Get Thee To A Snuggery

Friday, October 22nd, 2010

I’ve got a new good reason to visit Providence (the other two reasons being my daughters), which  is a restaurant alluringly called The Duck and Bunny (A Snuggery). I have no idea what a snuggery is (and neither does my my computer) but in this case it’s definitely an onomatopoeia.

This cute ‘n cozy spot offers myriad varieties of cupcakes, including regulars like Red Velvet and Carrot as well as daily specials. (Although I went with the R.V., I was tempted by the Flourless Double Chocolate Raspberry.). They also serve crepes, from the simple Jack and Abby (lemon and sugar) to the more complex Ultimate New York System (wieners, meat sauce, onion, mustard and celery salt).

But to me the most intriguing menu item (under the heading, Eclectic Fare) was The Full Elvis. This sandwich on sweet Portugese bread is stuffed with peanut butter, bananas, honey, bacon, a fried egg and marshmallow fluff. My daughter’s friend Lee ate one of these once, at a moment when his eyes were  bigger than his stomach. He says that after a few bites, he felt a coma coming on, so he set the sandwich aside in the interest of staying conscious. In spite of Lee’s caveat, I would have ordered The F.E. if I had not already sucked  down that R.V.

Anyway, if you happen to be in Providence, get thee to a snuggery.

P.S. Ya think if Elvis had eaten fewer of his namesake sandwiches he would have upgraded his life span? Food for thought…


Halloween=Scary Movies

Friday, October 8th, 2010

It’s almost Halloween; it’s scary movie season. Recently I was asked to name the scariest movie that I’d ever seen. The answer was a no-brainer. It was the first movie I ever saw, at age five, and it still haunts me: The Wizard Of Oz.

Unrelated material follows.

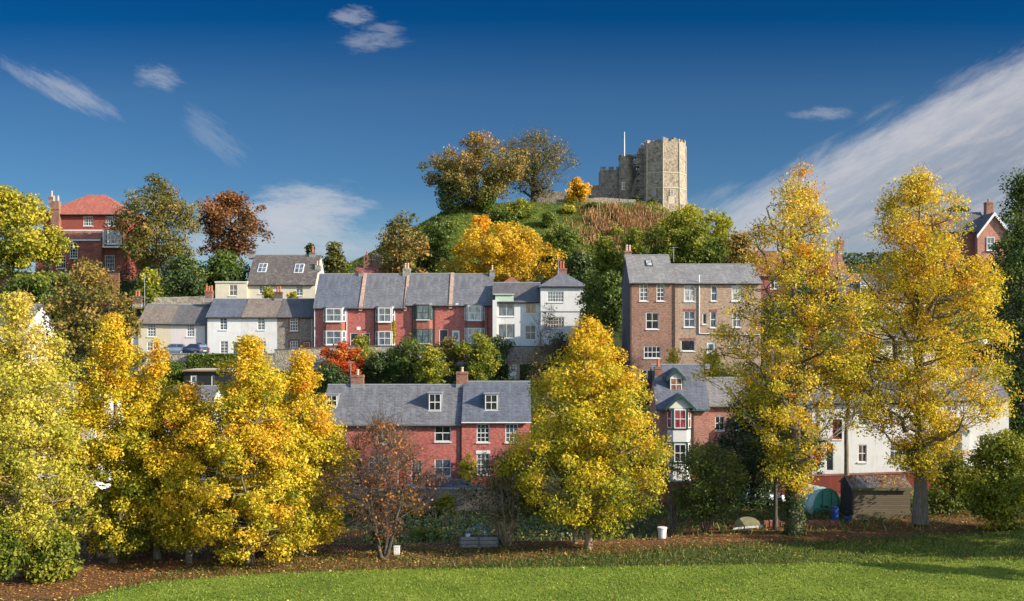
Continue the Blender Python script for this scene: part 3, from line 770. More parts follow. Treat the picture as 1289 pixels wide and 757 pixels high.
h = House('terraced_house', 'red brick terraced house with dark green framed bay windows', 511, 567, 138, 8.5, 438, 383, 346, RED2, SLATE, doors=[(553, 415, 564, 437.5, NAVY)], group=TER)
bay(h, 521, 545, 384.5, 402.5, 414, 432, GREENP, GLASSB, REDOLD); h.parapet(565, 569.5, PARTY, 0.3); h.pipe(547, 385, 437); h.pipe(519, 385, 437)
h = House('terraced_house', 'red brick terraced house with a white glazed door, next to the white timber-boarded house', 567, 620, 138, 8.5, 438, 383, 346.5, RED2, SLATE, doors=[(569, 416, 578.5, 437.5, PAINT, True)], group=TER)
bay(h, 585, 610, 385, 403.5, 413, 432, PAINT, GLASSC, REDOLD); h.chim(616.5, 622.5, 340, pots=1, m=STONE, pm=POTC, d=0.8); h.pipe(614, 385, 437)
al = MB(); al.box(h.lx(573.5), h.lx(577), -0.25, 0.0, h.lz(386.5), h.lz(382)); al.build('alarm_box', PAINT, h.root)

# -- white houses at the end
h = House('white_house', 'low white boarded house with a wide picture window under a pale green panel', 620, 681, 136, 8.0, 440, 379.5, 357.5, WHITE, SLATED,
          wins=[(627, 381, 647.5, 398.5, 2, 1, PAINT, GLASSB), (627, 408, 648, 426, 2, 1, OFFW, GLASSB), (661.5, 381, 675, 395, 2, 1, OFFW, GLASSO), (661, 409.5, 674.5, 428, 2, 2, OFFW, GLASSB)], gutter=True)
gp = MB(); gp.box(h.lx(623.5), h.lx(646.5), -0.32, -0.02, h.lz(379.8), h.lz(371.5)); gp.box(h.lx(621), h.lx(648), -0.5, 1.4, h.lz(371.4), h.lz(370.2)); gp.build('green_panel', GREENW, h.root)
wg = MB(); wg.box(h.lx(620.2), h.lx(625.5), -0.5, -0.004, -0.4, h.lz(378)); wg.build('wing_wall', WHITE2, h.root)
h = House('white_house', 'tall white house with a hipped slate roof and triple casement windows', 680.5, 738, 135, 5.4, 436, 360, 343.5, WHITE, SLATE,
          wins=[(689, 367, 709.5, 380.5, 6, 3), (689.5, 399, 710, 413.5, 6, 3)], kind='hip', hip=2.7, over=(0.0, 0.0))
h.chim(701, 713.5, 338, y=4.6, pots=2, m=CHIM, pm=POT, potH=0.9); h.aer(703, 345, 326, y=4.2, w=0.9)
bd = MB(); bd.box(h.x0 - 0.02, h.x1 + 0.02, -0.05, 0.0, h.lz(393), h.lz(391.7)); bd.build('string_band', GREYP, h.root)
hr = House('red_roofed_outhouse', 'small red hipped tile roof peeping over the low white house', 629, 659, 150, 5.0, 385, 359.5, 349, REDOLD, CLAYD, kind='hip', hip=1.55, over=(0, 0), cat='outhouse', extra=2.0)
hb = House('hill_house', 'distant house with orange tiled roof and tall chimney behind the red terrace', 446, 492, 178, 8.0, 372, 345, 336, REDOLD, CLAY, extra=4.0)
hb.chim(458, 466, 322, pots=1, m=CHIM, y=3.0); hb.chim(466.5, 481, 320, pots=0, m=CASTLE, y=5.0, d=1.6)

# -- tall brown brick houses
TALL = 'tall brick houses on the slope'
h = House('tall_house', 'tall brown brick house with shade-coloured dark gable end and a rooflight', 793, 849.5, 122, 9.0, 486, 355.5, 323, BROWN, SLATEP,
          wins=[(805, 357.5, 815.5, 379, 2, 4), (826.5, 357.5, 836.5, 379, 2, 4), (813, 393.5, 829, 414.5, 2, 2), (810.5, 436, 831.5, 451, 4, 2), (805.5, 465.5, 823.5, 482, 2, 1)], sidew=DARKB, group=TALL, gutter=True, over=(0.1, 0.02), eo=0.2)
h.chim(786, 795, 316, pots=2, m=CHIM, pm=POTC); h.roofwin(812.5, 329, 821, 337, GLASSC, BLACKP); h.pipe(794.3, 357, 480); h.pipe(849.2, 357, 450)
h.aer(848, 330, 311, w=1.0)
h = House('tall_house', 'tall buff brick house with white drainpipe, partly behind the tall slender yellow tree', 849.5, 958, 122.2, 8.0, 486, 356.5, 334.5, BUFF, SLATEP,
          wins=[(861, 359.5, 874.5, 379.5, 2, 3, None, GLASSC), (861, 392, 874.5, 412, 2, 2), (884.3, 394.5, 889.5, 408.5, 1, 1), (894, 392.5, 901.5, 412.5, 1, 2), (895, 359.5, 902.5, 379, 1, 2, None, GLASSB),
                (921, 359.5, 935, 379, 2, 2, None, GLASSC), (922, 393, 932.5, 412, 2, 2), (857, 428.5, 874.5, 442, 1, 1), (918, 429, 931.5, 437, 2, 1)],
          doors=[(889.5, 431, 901, 451, PAINT, True)], group=TALL, over=(0.02, 0.1), eo=0.2)
h.pipe(880, 346, 420, PAINT, 0.06)
hp = MB(); hp.tube([(h.lx(880), -0.08, h.lz(420)), (h.lx(957), -0.08, h.lz(421.5))], 0.06, 6); hp.build('waste_pipe', OFFW, h.root)
fl = MB()
for (a, b_, c, d) in ((861, 359.5, 874.5, 379.5), (861, 392, 874.5, 412), (894, 392.5, 901.5, 412.5), (921, 359.5, 935, 379), (922, 393, 932.5, 412), (857, 428.5, 874.5, 442)):
    fl.box(h.lx(a - 1), h.lx(c + 1), -0.02, 0.01, h.lz(b_) + 0.002, h.lz(b_) + 0.26)
fl.build('lintel', REDOLD, h.root)

# -- bargeboarded villa
D_ = 104
h = House('bargeboard_house', 'narrow slate roofed villa with green bargeboarded gables over a two storey bay', 830, 892, D_, 7.5, 606, 513, 461, PINKB, SLATEB, gutter=True, gm=GREENP, over=(0.35, 0.12))
h.chim(824, 832.5, 462, y=2.6, pots=1, m=CHIM, pm=POT, potH=0.9); h.chim(887, 892.5, 466, pots=1, m=CHIM, pm=POT)
xa, xb = h.lx(839.5), h.lx(869.5); pj = 0.75; k = 0.5
bm_ = MB(); plan = [(xa, 0.02), (xa + k, -pj), (xb - k, -pj), (xb, 0.02)]
bm_.prism(plan, -0.6, h.lz(513.5), 'z'); bo = bm_.build('bay', WHITE, h.root)
gt = MB(); gt.prism([(xa - 0.03, -0.05), (xa + k - 0.03, -pj - 0.05), (xb - k + 0.03, -pj - 0.05), (xb + 0.03, -0.05)], h.lz(540.5), h.lz(539), 'z')
gt.prism([(xa - 0.03, -0.05), (xa + k - 0.03, -pj - 0.05), (xb - k + 0.03, -pj - 0.05), (xb + 0.03, -0.05)], h.lz(557), h.lz(555.5), 'z')
gt.prism([(xa - 0.03, -0.05), (xa + k - 0.03, -pj - 0.05), (xb - k + 0.03, -pj - 0.05), (xb + 0.03, -0.05)], h.lz(582.5), h.lz(581), 'z')
for (a0, a1) in ((513.6, 539), (557, 581)):
    for px_ in (xa + k, xb - k): gt.box(px_ - 0.09, px_ + 0.09, -pj - 0.1, -pj + 0.02, h.lz(a1), h.lz(a0))
gt.build('green_trim', GREENP, bo)
ang = math.atan2(pj, k); sl_ = math.hypot(k, pj)
for (t, b_, gm_) in ((515, 538.5, GLASSR), (558, 580.5, GLASS)):
    z = h.lz(b_); hh = h.lz(t) - h.lz(b_)
    window(bo, (xa + xb) / 2, -pj - 0.065, z, xb - xa - 2 * k - 0.2, hh, 2, 2, PAINT, gm_, sill=False)
    for sg in (-1, 1):
        cx = (xa + k / 2) if sg < 0 else (xb - k / 2)
        window(bo, cx + sg * math.sin(ang) * 0.065, -pj / 2 - math.cos(ang) * 0.065, z, sl_ - 0.25, hh, 1, 2, PAINT, gm_, rz=sg * ang, sill=False)
def front_gable(hs, a, c, apex, foot, y0, y1, infill, trim, roofm, name):
    """little gable facing the front with bargeboards and its own pitched roof"""
    mid = (a + c) / 2; xa, xb, xm = hs.lx(a), hs.lx(c), hs.lx(mid); za, zf = hs.lz(apex), hs.lz(foot)
    p = MB(); p.prism([(xa + 0.1, zf), (xb - 0.1, zf), (xm, za - 0.12)], y0 + 0.02, y1, 'y'); o = p.build(name, infill, hs.root)
    r_ = MB(); t = 0.1
    for s in (-1, 1):
        e = xa - 0.12 if s < 0 else xb + 0.12
        sl = (za - zf) / (xm - xa); ez = zf - 0.12 * sl
        r_.prism([(e, ez), (xm, za), (xm, za + t), (e, ez + t)], y0 - 0.12, y1, 'y')
    r_.build('gable_roof', roofm, o)
    b2 = MB()
    for s in (-1, 1):
        e = xa - 0.14 if s < 0 else xb + 0.14
        sl = (za - zf) / (xm - xa); ez = zf - 0.14 * sl
        b2.prism([(e, ez - 0.16), (xm, za - 0.2), (xm, za + t + 0.03), (e, ez + t + 0.03)], y0 - 0.2, y0 - 0.125, 'y')
    b2.build('bargeboard', trim, o)
    return o
front_gable(h, 837.5, 872, 497, 513.4, -pj - 0.05, 2.6, OFFW, GREENP, SLATEB, 'bay_gable')
yd = 1.5
dm = front_gable(h, 843.5, 864.5, 465.5, 477.5, yd, 3.7, OFFW, GREENP, SLATEB, 'dormer')
dbx = MB(); dbx.box(h.lx(844.8), h.lx(863.2), yd + 0.05, yd + 2.0, h.lz(495.5), h.lz(477.6)); dbx.build('dormer_cheek', GREENP, dm)
window(dm, h.lx(854), yd - 0.02, h.lz(493.5), h.lx(861.5) - h.lx(846.5), h.lz(477) - h.lz(493.5), 2, 2, PAINT, GLASSO, sill=True)
h.pipe(872.5, 514, 600, GREENP, 0.06)
lead = MB(); yl = (h.lz(476) - h.ze) / h.slope
lead.tube([(h.x0 - 0.3, yl, h.zroof(yl) + 0.15), (h.lx(843), yl, h.zroof(yl) + 0.15)], 0.05, 5); lead.tube([(h.lx(865), yl, h.zroof(yl) + 0.15), (h.x1 + 0.1, yl, h.zroof(yl) + 0.15)], 0.05, 5); lead.build('lead_roll', GREYP, h.root)
h = House('brick_wing', 'pinkish brick house with pale slate roof, half hidden by foliage beside the villa', 892, 946, 105, 7.0, 606, 510, 477.5, PINKB, SLATEP,
          wins=[(900, 524, 912, 542, 2, 2), (900, 562, 912, 584, 2, 2), (925, 524, 937, 542, 2, 2)])

# -- white houses behind the tall yellow trees
h = House('white_house', 'long white rendered house with slate roof seen between the two tall yellow trees', 1022, 1162, 100, 8.0, 594, 506, 476, WHITE, SLATE,
          wins=[(1048, 528, 1060, 553, 2, 2, REDP, GLASS), (1080, 517, 1091, 536, 2, 2), (1080, 560, 1091, 582, 2, 2), (1112, 517, 1124, 536, 2, 2), (1120, 556, 1132, 580, 2, 2)],
          doors=[(1154, 555, 1161, 592, TEALP), (1040, 558, 1049, 592, NAVY)])
h.pipe(1031, 508, 590)
h = House('white_house', 'white rendered house with open dormer and gabled porch beside the dark trees', 1162, 1270, 100.3, 7.5, 594, 502, 466, WHITE2, SLATE,
          wins=[(1191.5, 505.8, 1204.5, 518, 2, 2), (1232, 504.3, 1245, 523.5, 2, 2), (1191, 542, 1204, 558, 2, 2), (1232, 548, 1245, 566, 2, 2)], extra=1.0)
h.roofwin(1178, 467.5, 1190, 481, GLASS, OFFW, kind='box')
po = front_gable(h, 1186, 1216, 527, 541, -1.1, 0.0, WHITE2, OFFW, SLATE, 'porch')
pw = MB(); pw.box(h.lx(1187.5), h.lx(1190.5), -1.06, -0.01, -0.5, h.lz(541.2)); pw.box(h.lx(1205), h.lx(1214.5), -1.06, -0.01, -0.5, h.lz(541.2)); pw.build('porch_wall', WHITE2, po)
h.aer(1249.5, 470, 430, y=3.0, w=0.7)
ds = MB(); ds.tube([(h.lx(1252), 2.6, h.lz(430)), (h.lx(1253.5), 2.3, h.lz(429))], [0.42, 0.30], 12); ds.build('satellite_dish', PAINT, h.root)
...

Now, some of you may think that, on the scare-o-meter, TWOO is not in a league with, say, Saw 3 or Psycho, or that one about the hairy strangler with bad teeth. But I beg to differ. I mean, first, there’s the traumatizing dognapping scene, followed by that house-spinning tornado, which, if you lived in the Midwest as I did, triggered pants-wetting fears of natural disaster, like earthquake movies do in L.A..

Then, as you know, upon her arrival in the merry old land, Dorothy is threatened by horrors too numerous to list here, but, suffice it to say, lions and tigers and bears are the least of her problems. (High on my personal list of scariest beings—just above Glenn Beck—are those damn flying monkeys.) There’s no place like home? Ya think?

So if you’re looking for a good cinematic scare, forget The Chainsaw Massacre or Suspiria or Meet President Palin. For a real fright night, take a re-look at TWOO my friends. It took weeks for my nails to grow back after that one.